$5 million Tyson Gift Lifts New Agriculture Research Center
The Tyson family and Tyson Foods Inc. of Springdale have made a substantial gift toward creating a first-of-its-kind agricultural research center in Arkansas — one of the most consequential gifts to advance water quality and sustainability research in the state’s history.
A $5 million gift from Tyson to the University of Arkansas System Division of Agriculture was announced at a news conference Monday morning. The donation, according to a news release, will significantly finance the new $16.3 million Don Tyson Center for Agricultural Sciences, with construction scheduled to begin later this year on the Division’s property in northern Fayetteville off of Highway 112 South (Garland Avenue).
It is the largest individual gift Tyson Foods has ever given to a University of Arkansas System division or campus.
The 60,000-SF building will feature high-tech agriculture research laboratories that will advance plant and animal sustainability, along with water quality research.

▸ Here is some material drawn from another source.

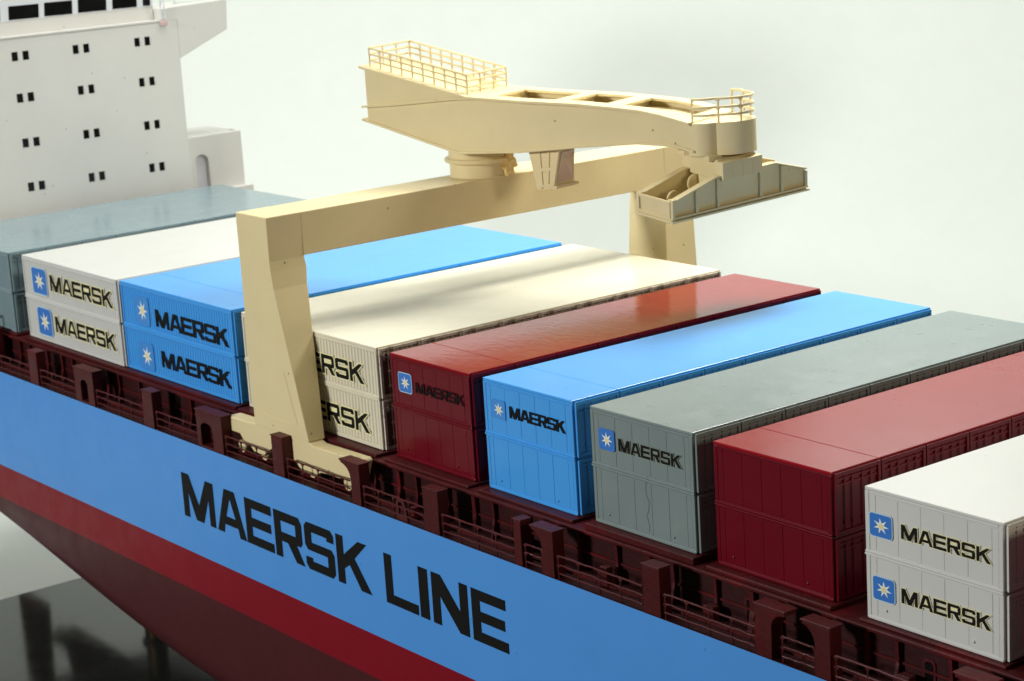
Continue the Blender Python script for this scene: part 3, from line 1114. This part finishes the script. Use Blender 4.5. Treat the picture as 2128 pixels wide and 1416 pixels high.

“This gift and this facility will advance Arkansas agriculture into the distant future and help our state compete in the very competitive global world of agriculture research for many generations to come,” said Mark Cochran, the Division’s vice president for agriculture. “To have an iconic name like Don Tyson attached to it demonstrates what a significant facility this will become. It’s an outstanding legacy of an amazing family and company, and this is by far one of the most historic days in the state’s history of agriculture research.”
The new multistory facility will be the epicenter for agricultural research in Arkansas. Division scientists will operate numerous state-of-the-art agricultural laboratories that conduct and facilitate multi-disciplinary research, including a wide range of current and future agricultural issues facing Arkansans.
Cochran said the facility will better help researchers create better, healthier, and more efficient ways for growing crops, raising farm animals, producing food, and protecting the state’s natural resources, Cochran said.
The complex will also be the new administrative home for the Division’s Agricultural Experiment Station, which has been based in Fayetteville for more than 125 years.
WER Architects of Little Rock and Nabholz Construction Corp. of Conway will partner with the Division to build the facility.
Along with its significant research capabilities, the building will also be a community-friendly venue, with the opportunity for citizens to utilize a 300-seat multipurpose room/exhibit hall — as well as the ability to be a part of public programs offered through the new facility. The building will also be unique in design, Cochran said, with its greenhouses potentially being on the top of the building rather than as stand-alone buildings.
“We are in the beginning stages with the architects, but we certainly want it to fit with the uniqueness of Fayetteville, and it will become an aesthetically pleasing facility,” Cochran said. “It certainly won’t be just a big box building.”
The Division expects to break ground later this year with a completion date to be determined.